茗荷村通信夏号原稿1


IMG_0666先日、村を案内する機会があった。観光協会が主催する町歩きイベントの資料作りが目的だ。都会から田舎を訪れる人のために、ガイド付きで町を案内するという。歩いて山まで上っていく道中、飽きないようにいろいろな情報が必要らしい。茗荷村のことを話しながら車で上ったのだが、出てくる地名は寺に関するものが多い。西が峰にあった百済寺の奥の院。もう150年も前に寺はなくなっているにもかかわらず、「不動堂」という地名はそのまま残っている。寺辻、地蔵ン谷、坊坂、念念淵など寺に因んだ名前は探せばほかにもたくさんあるだろう。
地名は地形から名がついたものが多いようだが、事件や出来事、それに纏わるエピソードが由来のものもあり、興味深い地名はこちらに多い。例えば「角井峠」。由来は千数百年前にさかのぼる。百済寺が創建された頃、その周辺の田んぼの水を確保するため、本来、犬上側に流れる川の水を四角い溝を作って、愛東側に流した。「四角い用水の峠」が角井峠と呼ばれる由縁だ。角井の名は、昭和29年の合併前まで「角井村」の名前になっていたことからも、その用水がいかに大切だったかがわかる。
用水のことが井(ゆ)と呼ばれていたのは、古く古墳時代のことで、有名なものに愛知井というのがある。これは渡来人のエチハタなる人物が建設した用水路なのだが、その用水の名前が川の名前や、町の名前にまで発展している。とにかく、その水を守るために現百済寺甲地先に村ができた。やがてそれは戦国時代のお寺の城塞化によって西ヶ峰奥の院にまでつながっていく。
民俗学者の谷川健一氏は地名は日本人のアイデンティティといっているが、まさしくその通りだと思う。国の市町村合併で、古くから呼び親しまれた多くの地名が失われたと思うが、それは日本の文化の損失でもある。合併でつけられた地名には、縁起のよい名前、方角を表しただけの地名も多い。こういうものは、案外早くに忘れ去られていくのではないだろうか。ちなみに、大萩地区でも、地域の道に名前をつけて街づくりをしたことがある。東通りや西通りといった方角名が多かったが、未だ定着はしていない。その点、元の地名には恐ろしいものや、驚くようなものまであって、インパクトではとうてい方角など及びもしない。

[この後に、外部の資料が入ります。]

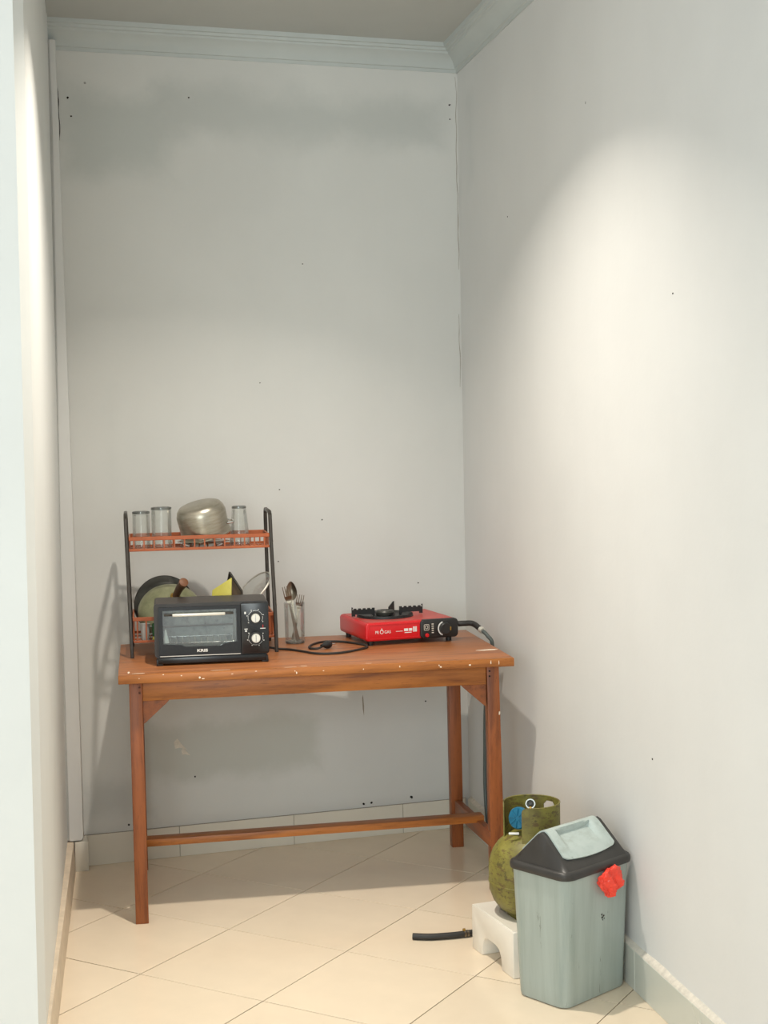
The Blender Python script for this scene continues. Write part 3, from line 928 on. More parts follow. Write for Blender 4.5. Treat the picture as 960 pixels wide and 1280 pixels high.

先日、東北の震災後地を訪れて思ったが、後の人はあそこにいかなる名をつけるのだろう。道を走っていて目にした看板からは、仮の遺体置き場になった場所が近くにあることが伺えたし、流された小学校の跡地では、亡くなった子供たち、子供を亡くした親達のやりきれない無念さや悲しみが、いつまでも消えないような感覚に襲われた。単純な場所名だけでは割り切れないなにかがそこにはある。
かつて、土地に対する人々の思いが地名となって、そこに纏わるエピソードとともに何百年も語り継がれていく。今、茗荷村ができて、30年、新しい歴史が刻まれていく。そんな中で、ここで起こった出来事がいつの日か地名として残こり、後世にも伝えられていくことを切に願う。そして、この30年がやがて伝説となるよう、日々真剣に過ごしていきたいものである。